U.S. Should Pursue Nuclear Energy in Fukushima's Wake
By Henry Weaver '13
We have arrived at a crucial moment for the future of nuclear energy in the United States. The ongoing difficulties at the Fukushima Daiichi nuclear power plant in Japan lend credibility to critics. A recent Rasmussen poll shows climbing public opposition to nuclear power. The Nuclear Regulatory Commission has yet to authorize the construction of a new plant this century. For all the buzz about advancing renewable energy technologies, we seem reluctant to invest in the only emissions-free technology with the proven potential to supply mass quantities of power.

The Department of Energy predicts that the United States will consume 24 percent more electricity by 2035. How will we meet this demand? The further extraction and burning of coal will only worsen the harm done to our people and our planet. Hydroelectric power imposes unacceptable costs on our landscapes, and most of our capacity has already been exhausted. Wind, solar, geothermal and the like may never prove reliable sources of large quantities of electricity.

Nuclear power currently provides about a fifth of the United States’ electricity consumption, so its economic feasibility is readily apparent. But what about the waste? If we make a sustained commitment to researching spent fuel reprocessing, there is little doubt that we could drastically reduce the quantity of permanent waste produced. Nevertheless, some radioactive waste is inevitable. As nuclear power grows in importance, pressure will build to find a long-term solution such as the proposed site at Yucca Mountain in Nevada.

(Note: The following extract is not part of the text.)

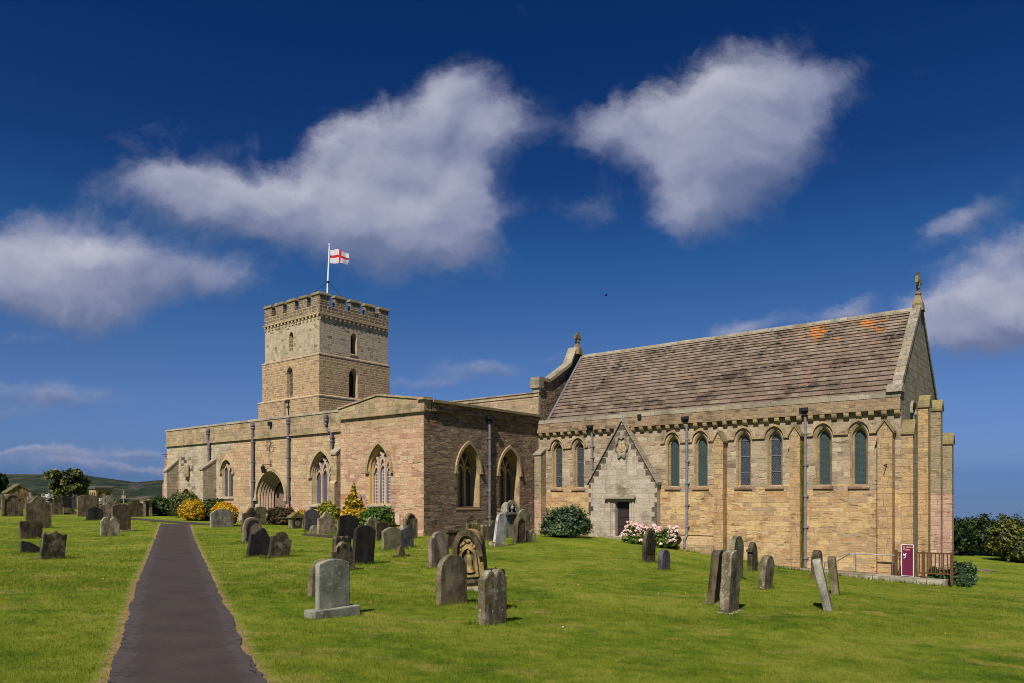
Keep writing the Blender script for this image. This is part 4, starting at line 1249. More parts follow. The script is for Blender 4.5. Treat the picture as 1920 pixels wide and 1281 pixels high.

In the meantime, on-site storage is an adequate stopgap.

Nuclear power is also, bar none, the safest source of electricity. One can compare different sources objectively with the macabre statistic of “deaths per terawatt-hour.” Coal leads the field at a death rate of 161. Oil gets a distant second at 36. Solar and wind have almost negligible death rates, 0.44 and 0.15 respectively, mainly from construction accidents. Nuclear power boasts an incredible 0.04. Even including the disaster at Chernobyl and the scare at Three-Mile Island, nuclear power proves safer than not only fossil fuels but also the newest clean technologies.

More than any other country, France has succeeded in creating an effective nuclear power infrastructure. It gets almost 80 percent of its electricity from about 60 reactors. Its success is due in large part to an efficient, well-planned partnership between the government and the private sector. Plant designs are standardized, whereas no two American plants are exactly alike. The main company, Areva, has achieved double-digit increases in efficiency and decreases in capital costs from this model. In close consultation with Areva, French regulators have encouraged new development without sacrificing safety. In contrast, here in America, the regulatory mess makes it almost impossible to obtain new permits.

So the largest obstacle to a new age of clean and safe nuclear power is neither economic nor technological, but political. The threat of nuclear disaster captures the public imagination in ways that the deaths of 2,442 Chinese coal miners last year does not. We must not allow irrational fear to govern public policy. We can slow climate change. We can lower child asthma rates. We can reduce our dependence on Arab tyrants. The answer is nuclear energy.